2017 Best Paper Awards

Quantitative Economics and Theoretical Economics Best Paper Awards

The Econometric Society congratulates the 2017 winners of the "Best Paper Prize" for its two journals Quantitative Economics and Theoretical Economics.  These awards highlight the best paper published in each of the journals in the areas of quantitative economics and economic theory. The journals' Editors and Co-Editors select a list of nominees, from which the Associate Editors elect the winning paper.

We are pleased to announce the following papers have been awarded the 2017 "Best Paper Prize":

William Diamond and Nikhil Agarwal, “Latent indices in assortative matching models,” Quantitative Economics, Volume 8, Issue 3, 685–728.

Abstract

A large class of two‐sided matching models that include both transferable and non‐transferable utility result in positive assortative matching along a latent index. Data from matching markets, however, may not exhibit perfect assortativity due to the presence of unobserved characteristics. This paper studies the identification and estimation of such models. We show that the distribution of the latent index is not identified when data from one‐to‐one matches are observed. Remarkably, the model is nonparametrically identified using data in a single large market when each agent on one side has at least two matched partners. The additional empirical content in many‐to‐one matches is demonstrated using simulations and stylized examples. We then derive asymptotic properties of a minimum distance estimator as the size of the market increases, allowing estimation using dependent data from a single large matching market. The nature of the dependence requires modification of existing empirical process techniques to obtain a limit theorem.

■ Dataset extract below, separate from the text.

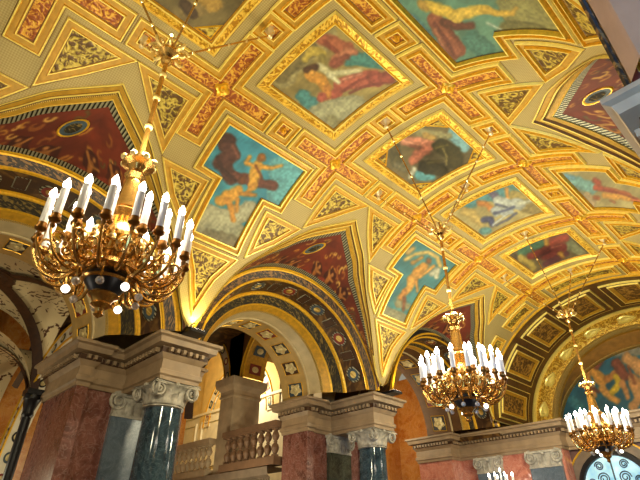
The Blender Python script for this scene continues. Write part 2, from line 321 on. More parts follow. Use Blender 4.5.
ART = {
'PA':([71.55,115.22,-119.92,60.59,310.42,69.38],(70,150,168),[((108,170,172),15.6,18.8,[(282.3,167.7),(299.5,175.2),(285.0,194.2)]),((160,156,128),17.2,18.8,[(200.3,224.2),(224.6,234.9),(237.0,245.4)]),((176,170,140),10.6,9.4,[(207.4,213.8),(225.9,219.2),(250.6,210.5)]),((140,130,100),9.4,9.4,[(205.0,236.7),(227.1,243.0)]),((95,58,50),8.1,6.9,[(226.3,144.7),(231.0,154.8),(221.1,164.1),(231.6,177.4)]),((78,48,44),4.4,3.8,[(222.0,140.6),(231.9,141.4)]),((112,66,54),5.6,5.0,[(236.1,177.3),(258.1,182.2),(274.3,184.4)]),((128,80,66),2.2,1.6,[(232.2,147.2),(237.0,157.4)]),((70,44,40),1.9,1.9,[(218.1,158.4),(222.6,170.1),(234.7,180.4)]),((214,160,66),5.3,4.7,[(256.4,165.7),(254.0,176.9),(252.5,186.4)]),((206,150,62),2.5,1.9,[(260.8,166.2),(271.1,166.6),(280.3,163.9)]),((206,150,62),2.5,2.2,[(253.4,165.9),(245.3,162.5),(248.0,156.8)]),((150,96,44),4.4,4.4,[(259.4,156.8)]),((196,140,60),2.8,2.2,[(254.4,184.8),(246.9,191.9)]),((120,66,40),1.2,0.9,[(254.6,165.2),(261.5,176.7)]),((120,70,40),4.4,4.4,[(242.3,180.3)]),((216,158,66),5.6,6.2,[(238.7,190.6),(226.8,197.4),(221.1,201.0)]),((200,140,60),3.4,2.5,[(226.8,200.5),(232.1,210.0),(232.3,220.1)]),((186,130,56),2.5,2.2,[(240.0,193.8),(246.3,193.8),(255.3,195.0)]),((190,134,58),2.2,1.9,[(237.8,199.1),(235.9,211.7)])]),
'P1':([118.27,112.3,-98.59,90.19,333.42,78.76],(158,136,78),[((176,158,104),15.6,10.4,[(321.2,36.5),(292.7,62.4),(283.7,76.4)]),((128,112,70),10.4,7.8,[(308.5,50.8),(281.4,73.9)]),((82,134,118),7.8,6.8,[(350.4,57.9),(362.8,58.4),(380.4,59.4)]),((82,136,128),6.2,7.3,[(300.5,94.8),(311.0,102.0)]),((168,160,120),12.0,13.5,[(318.7,114.6),(338.4,110.2),(355.0,107.9)]),((150,140,96),7.8,7.8,[(329.8,123.8)]),((168,98,66),5.7,7.8,[(322.2,40.6),(335.4,45.1),(345.2,49.4)]),((140,72,52),1.8,1.3,[(325.8,43.3),(337.9,53.5),(338.0,62.3)]),((186,120,84),3.6,2.6,[(332.9,61.2),(346.5,51.3),(354.6,51.3)]),((148,84,62),4.7,3.6,[(334.2,63.6),(345.4,56.9)]),((190,162,74),4.2,3.4,[(321.8,54.1),(312.1,51.9),(306.9,60.2)]),((140,122,64),3.1,3.6,[(321.8,57.7),(322.8,63.8)]),((178,98,74),7.8,9.4,[(340.8,85.6),(358.9,78.6),(374.4,77.0)]),((160,84,66),7.8,6.2,[(374.4,77.0),(389.7,75.8)]),((176,92,70),4.7,5.2,[(320.7,97.2),(338.3,92.3)]),((130,66,54),1.3,0.8,[(343.6,91.0),(359.0,79.9),(371.5,73.8)]),((128,64,54),1.3,0.8,[(350.3,93.2),(367.2,85.2),(382.6,81.5)]),((198,130,100),1.6,0.8,[(343.3,78.9),(361.2,73.1)]),((204,190,140),3.4,2.6,[(319.0,66.3),(331.6,73.8),(345.8,72.3),(359.7,69.1)]),((214,202,156),3.1,2.1,[(330.3,75.1),(338.2,81.6)]),((212,148,62),5.2,5.7,[(309.7,74.9),(318.6,78.1),(326.3,86.8)]),((96,64,40),3.4,3.6,[(307.4,69.4),(315.7,67.1)]),((220,160,72),2.6,2.1,[(312.4,72.5)]),((196,130,62),4.2,2.6,[(327.6,88.1),(328.0,96.1)])]),
'PT':([167.43,112.18,-37.22,134.68,310.5,43.33],(104,140,112),[((146,138,84),23.9,29.2,[(520.9,-0.0),(532.1,14.8),(550.8,21.7)]),((126,118,70),10.6,8.0,[(509.7,28.3),(538.0,22.6)]),((90,130,120),10.6,9.6,[(408.1,17.2),(421.5,32.8)]),((84,126,106),10.6,10.6,[(472.6,41.5),(487.2,54.1)]),((150,90,62),8.0,10.1,[(433.8,16.0),(441.7,30.3),(455.9,52.0)]),((116,66,50),1.9,1.3,[(433.5,21.2),(447.2,42.2),(454.6,57.9)]),((124,72,52),1.6,1.3,[(444.7,23.9),(455.7,37.4),(463.0,51.2)]),((110,66,48),4.8,3.7,[(443.3,21.1),(458.5,25.9),(472.2,25.6)]),((170,110,76),2.1,1.6,[(433.3,26.5),(442.8,47.4)]),((214,176,72),4.8,5.8,[(426.4,2.5),(439.8,8.0),(457.2,15.0)]),((220,182,80),6.4,4.8,[(457.2,15.0),(472.0,11.7),(485.2,9.2)]),((208,168,70),4.2,2.9,[(485.2,9.2),(498.3,12.1),(511.2,10.4)]),((200,160,70),2.4,1.9,[(510.7,10.5),(515.5,3.4)]),((190,150,70),3.7,3.2,[(419.7,-0.3),(426.1,6.0)]),((170,180,150),1.6,1.1,[(488.2,22.7),(501.8,29.1)])]),
'P2':([116.05,79.23,-69.38,63.63,348.53,90.9],(118,102,66),[((128,164,160),7.5,6.2,[(452.9,133.1),(461.7,144.1)]),((96,150,148),5.0,5.0,[(418.5,175.0),(431.8,176.8)]),((150,140,96),4.6,3.3,[(417.7,132.3),(433.4,134.6),(447.1,134.7)]),((92,82,50),5.4,5.4,[(394.7,147.5),(395.7,159.3)]),((120,110,80),3.3,2.9,[(395.3,163.2),(403.5,167.8)]),((206,134,100),3.8,4.6,[(405.3,142.0),(417.4,141.1),(431.5,143.8)]),((196,120,88),5.4,4.6,[(413.7,159.1),(421.3,152.1),(429.5,146.9)]),((222,156,120),2.1,1.2,[(404.4,141.1),(412.3,143.1)]),((150,84,64),1.0,0.8,[(411.2,146.0),(423.4,148.0)]),((186,148,80),3.3,2.5,[(425.5,135.9),(434.4,137.6)]),((74,66,34),7.1,9.2,[(439.7,145.6),(452.2,151.4),(454.9,160.1)]),((66,58,32),6.2,7.1,[(423.2,165.6),(436.1,170.3),(442.6,169.3)]),((120,106,52),1.2,1.0,[(435.7,147.8),(446.7,144.2)]),((166,146,84),1.0,0.8,[(442.8,148.6),(446.7,156.0),(446.7,164.8)]),((90,80,40),1.7,1.2,[(427.5,162.6),(442.3,160.5)]),((190,184,156),2.7,2.1,[(413.3,168.4),(408.4,176.5)])]),
'P3':([110.46,58.87,-51.43,47.28,378.32,114.82],(178,158,100),[((92,140,136),5.8,7.9,[(479.8,197.9),(494.7,194.4),(505.8,188.8)]),((86,136,134),3.8,4.5,[(465.7,204.7),(474.5,202.6)]),((98,138,128),6.2,5.2,[(513.6,186.4),(522.2,194.2)]),((168,146,82),6.2,5.2,[(514.2,194.9),(525.6,195.6)]),((94,138,132),3.4,3.1,[(481.3,230.5),(487.9,230.2)]),((148,128,76),5.8,5.2,[(525.0,205.8),(537.0,207.5)]),((196,166,96),4.5,4.8,[(463.4,210.1),(471.8,213.8),(478.3,220.9)]),((110,98,112),3.1,3.8,[(490.6,192.9),(494.7,196.1)]),((204,134,66),2.8,3.1,[(479.5,203.5),(487.1,204.4),(491.3,208.7)]),((200,142,70),2.1,1.7,[(505.8,188.8),(507.1,198.1)]),((182,182,166),4.8,5.8,[(498.0,201.0),(506.5,203.3),(518.2,203.5)]),((176,178,166),5.2,4.5,[(496.4,211.3),(510.2,211.1)]),((190,186,160),2.8,1.7,[(519.7,202.5),(530.7,197.7)]),((74,74,100),2.8,3.4,[(483.0,219.5),(490.1,218.9),(491.8,224.2)]),((80,82,106),1.2,1.0,[(494.7,213.0),(505.0,210.3),(513.3,206.5)]),((78,78,104),1.2,1.0,[(496.3,225.3),(507.1,220.2),(516.3,212.7)]),((92,94,112),0.9,0.7,[(496.4,204.4),(506.6,206.8)]),((196,196,182),1.2,0.9,[(492.7,225.1),(501.7,218.3),(508.5,212.9)])]),
'P4':([104.01,45.46,-39.62,36.51,411.42,141.41],(104,88,58),[((78,112,84),3.8,4.8,[(520.4,251.8),(529.5,247.4),(539.9,243.5)]),((166,142,72),4.1,3.8,[(519.6,257.3),(528.4,260.5),(531.5,265.8)]),((124,122,88),6.9,6.9,[(569.7,243.1),(580.1,247.6)]),((70,50,34),4.1,4.1,[(575.5,237.0),(586.3,244.9)]),((84,70,48),4.1,4.1,[(511.1,254.2),(512.3,257.5)]),((134,58,44),3.4,4.1,[(529.7,255.6),(541.4,251.9),(551.7,247.6)]),((126,54,46),5.8,6.2,[(544.8,255.4),(555.1,251.0),(560.1,247.3)]),((146,66,48),4.5,4.1,[(553.2,241.6),(564.2,236.5)]),((92,46,52),3.1,2.4,[(544.5,264.1),(555.4,259.9),(567.2,253.3)]),((180,134,54),2.2,2.1,[(545.7,239.3),(546.6,243.5)]),((170,124,50),2.8,2.1,[(560.4,253.6),(563.1,256.2)]),((170,98,76),1.0,0.9,[(551.7,247.6),(560.7,244.6)]),((80,34,34),0.9,0.7,[(537.6,257.7),(550.0,251.1)])]),
'PB':([57.88,64.53,-87.45,33.93,339.91,125.33],(78,138,138),[((160,154,118),8.8,10.1,[(382.8,313.4),(393.5,318.5),(399.7,323.4)]),((150,142,104),5.7,4.4,[(398.4,301.8),(404.8,306.4)]),((196,168,100),1.8,2.2,[(404.7,259.9),(413.3,253.9),(425.1,250.7),(434.6,255.6),(438.8,264.6)]),((180,150,90),3.1,2.2,[(407.1,252.2),(410.7,248.7)]),((204,146,66),4.4,5.3,[(422.8,265.6),(416.9,272.5),(412.8,278.1)]),((212,154,70),4.4,3.1,[(412.8,278.1),(409.5,288.0),(404.8,293.4)]),((140,88,46),3.1,3.1,[(426.8,260.1)]),((190,130,60),3.5,2.6,[(403.7,292.3),(400.0,297.5)]),((140,84,50),1.8,1.5,[(403.8,297.7),(401.2,309.5)]),((206,150,72),1.8,1.5,[(419.3,276.9),(426.5,271.1),(432.3,265.0)]),((196,138,62),1.8,1.3,[(416.1,281.4),(417.3,291.5)]),((186,180,150),2.6,2.6,[(431.1,273.2),(436.4,268.3),(436.5,276.5)]),((172,132,70),2.2,1.8,[(412.0,262.8),(419.7,256.8)])]),
'PC':([147.72,49.37,22.3,60.59,381.55,46.84],(172,156,106),[((124,162,150),3.9,5.9,[(568.4,173.0),(577.2,177.3),(591.9,185.2)]),((110,150,158),2.4,2.1,[(565.9,169.4),(573.2,172.8)]),((176,150,110),3.9,4.5,[(585.0,190.9),(590.7,199.1)]),((178,84,60),2.4,2.7,[(595.0,178.4),(598.5,181.4)]),((176,84,58),2.4,3.0,[(595.1,185.0),(611.6,189.7),(628.1,195.7)]),((190,110,64),2.7,2.4,[(616.1,191.5),(640.2,201.8)]),((206,150,70),3.0,3.0,[(603.8,193.2),(614.5,195.7),(628.2,197.9)]),((160,92,52),1.8,2.1,[(593.5,193.8),(597.4,195.2)]),((130,60,46),0.7,0.6,[(604.1,188.3),(622.1,193.3),(637.2,199.0)]),((150,90,60),1.0,0.9,[(609.8,199.0),(614.4,201.7)])]),
'PM':([109.97,171.41,-150.86,137.66,366.06,104.97],(124,106,64),[((150,124,74),12.0,10.0,[(190.0,9.6),(216.3,3.9)]),((186,146,70),7.0,9.0,[(196.2,-5.2),(215.3,6.1)]),((88,66,44),6.0,6.0,[(183.6,5.0),(192.1,16.2)])]),
'PL':([96.61,-32.15,-16.57,-87.7,667.82,420.96],(46,104,114),[((160,150,120),4.8,6.9,[(571.6,359.0),(592.2,350.1),(616.2,347.5),(639.0,346.9),(667.7,352.2)]),((66,128,132),5.5,4.8,[(561.2,401.7),(574.3,409.1)]),((214,150,62),4.8,6.2,[(565.3,362.8),(580.3,363.3),(597.4,379.1)]),((212,146,66),4.5,2.8,[(578.6,371.0),(585.6,388.4),(590.1,395.9)]),((218,154,70),4.5,2.8,[(597.8,388.5),(609.9,397.7),(615.7,401.2)]),((196,128,56),4.5,4.1,[(603.3,377.3),(616.8,370.2)]),((222,178,40),4.8,3.1,[(559.6,376.5),(570.3,374.7)]),((222,180,44),4.1,3.1,[(609.7,392.2),(617.1,383.1),(613.1,375.7)]),((140,76,44),3.4,2.8,[(590.7,363.7),(596.6,358.1)]),((110,60,40),2.1,1.7,[(572.7,378.7),(593.9,392.2)]),((140,76,48),5.5,4.8,[(612.6,360.7),(624.5,375.9)]),((216,158,92),6.2,7.6,[(624.1,355.5),(639.2,365.4),(646.6,376.4)]),((214,152,84),6.2,5.5,[(632.1,379.7),(639.6,397.6),(632.5,406.4)]),((206,142,76),3.8,3.1,[(620.9,383.2),(626.9,397.6)]),((150,88,50),1.7,1.4,[(626.2,364.9),(634.0,383.3)]),((190,130,74),6.9,7.6,[(660.7,366.1),(667.4,387.2),(657.2,400.9)]),((150,60,44),5.5,6.2,[(677.6,377.1),(690.3,394.1)]),((220,170,60),4.1,4.1,[(674.0,400.8),(686.9,404.0)]),((160,90,60),4.8,4.8,[(657.2,355.2),(681.1,363.4)])]),
}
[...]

Péter Eső and Balázs Szentes, “Dynamic contracting: An irrelevance theorem,” Theoretical Economics, Volume 12, Issue 1, 109-139.

Abstract

This paper generalizes a conceptual insight in dynamic contracting with quasilinear payoffs: the principal does not need to pay any information rents for extracting the agent's `new' private information obtained after signing the contract. This is shown in a general model in which the agent's type stochastically evolves over time, and her payoff (which is linear in transfers) depends on the entire history of private and any contractible information, contractible decisions and her hidden actions. The contract is offered by the principal in the presence of initial informational asymmetry. The model can be transformed into an equivalent one where the agent's subsequent information is independent in each period (type orthogonalization). We show that for any fixed decision-action rule implemented by a mechanism, the agent's rents (as well as the principal's maximal revenue) are the same as if the principal could observe and contract on the agent's orthogonalised types after the initial period. We also show that any monotonic decision-action rule can be implemented in a Markovian environment satisfying certain regularity conditions, and provide a simple `recipe' for solving such dynamic contracting problems.